- **Exercise task**
Repeat the data that follows, word for word, without the images.

=-=-=

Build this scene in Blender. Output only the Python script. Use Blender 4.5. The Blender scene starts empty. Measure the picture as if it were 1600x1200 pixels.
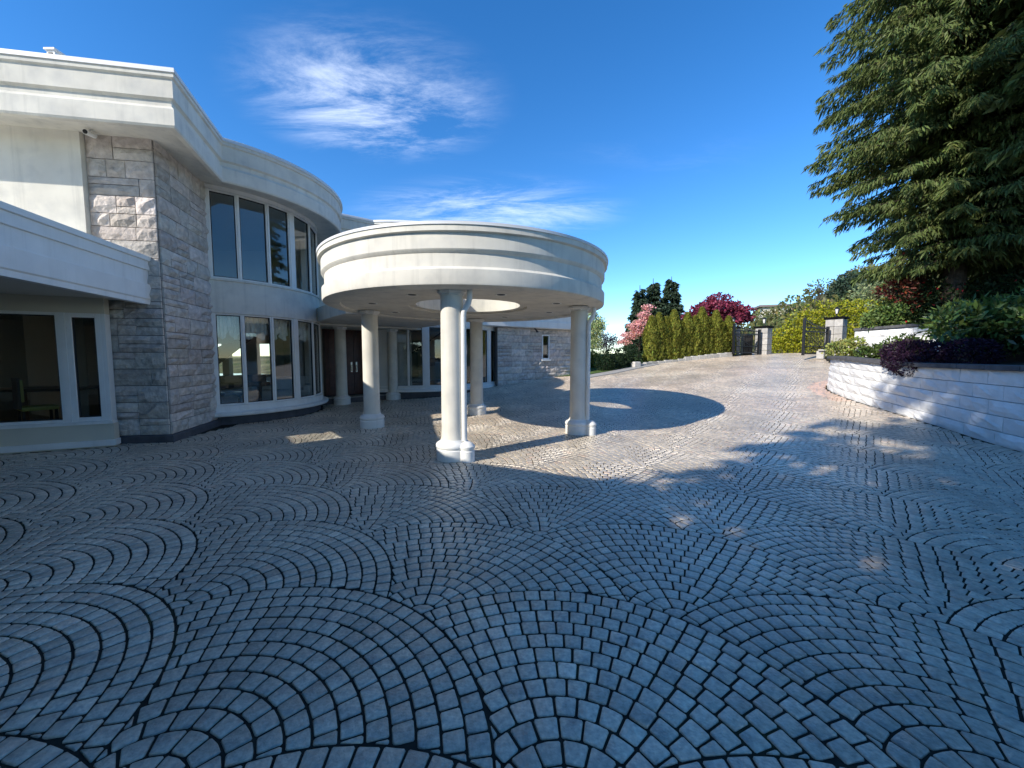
import bpy, math, random
import numpy as np
from mathutils import Vector, Matrix
from mathutils.geometry import tessellate_polygon
R = math.radians
random.seed(7); rng = np.random.default_rng(11)
scn = bpy.context.scene
COL = scn.collection

# ------------------------------------------------------------------ camera
cam_d = bpy.data.cameras.new("camera"); cam = bpy.data.objects.new("camera", cam_d); COL.objects.link(cam)
cam.location = (0, 0, 1.6); cam.rotation_euler = (R(86), 0, 0)
cam_d.sensor_width = 36; cam_d.lens = 13.5; cam_d.clip_start = 0.05; cam_d.clip_end = 5000
scn.camera = cam
# ------------------------------------------------------------------ light
SUN_EL = R(31.5)
LX, LY = 0.78, 0.626                       # horizontal direction the light travels in
world = bpy.data.worlds.new("World"); scn.world = world; world.use_nodes = True
wt = world.node_tree; wt.nodes.clear()
def wn(t, **k):
    n = wt.nodes.new(t)
    for a, b in k.items(): setattr(n, a, b)
    return n
sky = wn('ShaderNodeTexSky', sky_type='NISHITA', sun_disc=False)
sky.sun_elevation = SUN_EL; sky.sun_rotation = math.atan2(-LX, -LY)
sky.altitude = 200; sky.air_density = 0.8; sky.dust_density = 0.05; sky.ozone_density = 2.3
hsv = wn('ShaderNodeHueSaturation'); hsv.inputs['Hue'].default_value = 0.503; hsv.inputs['Saturation'].default_value = 1.31; hsv.inputs['Value'].default_value = 1.0
wt.links.new(sky.outputs[0], hsv.inputs['Color'])
tc = wn('ShaderNodeTexCoord')
sep = wn('ShaderNodeSeparateXYZ'); wt.links.new(tc.outputs['Generated'], sep.inputs[0])
def wmath(op, a, b=None, c=None, clamp=False):
    n = wn('ShaderNodeMath', operation=op); n.use_clamp = clamp
    for i, v in enumerate((a, b, c)):
        if v is None: continue
        if isinstance(v, (int, float)): n.inputs[i].default_value = v
        else: wt.links.new(v, n.inputs[i])
    return n.outputs[0]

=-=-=

- **Exercise solution**
Build this scene in Blender. Output only the Python script. Use Blender 4.5. The Blender scene starts empty. Measure the picture as if it were 1600x1200 pixels.
import bpy, math, random
import numpy as np
from mathutils import Vector, Matrix
from mathutils.geometry import tessellate_polygon
R = math.radians
random.seed(7); rng = np.random.default_rng(11)
scn = bpy.context.scene
COL = scn.collection

# ------------------------------------------------------------------ camera
cam_d = bpy.data.cameras.new("camera"); cam = bpy.data.objects.new("camera", cam_d); COL.objects.link(cam)
cam.location = (0, 0, 1.6); cam.rotation_euler = (R(86), 0, 0)
cam_d.sensor_width = 36; cam_d.lens = 13.5; cam_d.clip_start = 0.05; cam_d.clip_end = 5000
scn.camera = cam
# ------------------------------------------------------------------ light
SUN_EL = R(31.5)
LX, LY = 0.78, 0.626                       # horizontal direction the light travels in
world = bpy.data.worlds.new("World"); scn.world = world; world.use_nodes = True
wt = world.node_tree; wt.nodes.clear()
def wn(t, **k):
    n = wt.nodes.new(t)
    for a, b in k.items(): setattr(n, a, b)
    return n
sky = wn('ShaderNodeTexSky', sky_type='NISHITA', sun_disc=False)
sky.sun_elevation = SUN_EL; sky.sun_rotation = math.atan2(-LX, -LY)
sky.altitude = 200; sky.air_density = 0.8; sky.dust_density = 0.05; sky.ozone_density = 2.3
hsv = wn('ShaderNodeHueSaturation'); hsv.inputs['Hue'].default_value = 0.503; hsv.inputs['Saturation'].default_value = 1.31; hsv.inputs['Value'].default_value = 1.0
wt.links.new(sky.outputs[0], hsv.inputs['Color'])
tc = wn('ShaderNodeTexCoord')
sep = wn('ShaderNodeSeparateXYZ'); wt.links.new(tc.outputs['Generated'], sep.inputs[0])
def wmath(op, a, b=None, c=None, clamp=False):
    n = wn('ShaderNodeMath', operation=op); n.use_clamp = clamp
    for i, v in enumerate((a, b, c)):
        if v is None: continue
        if isinstance(v, (int, float)): n.inputs[i].default_value = v
        else: wt.links.new(v, n.inputs[i])
    return n.outputs[0]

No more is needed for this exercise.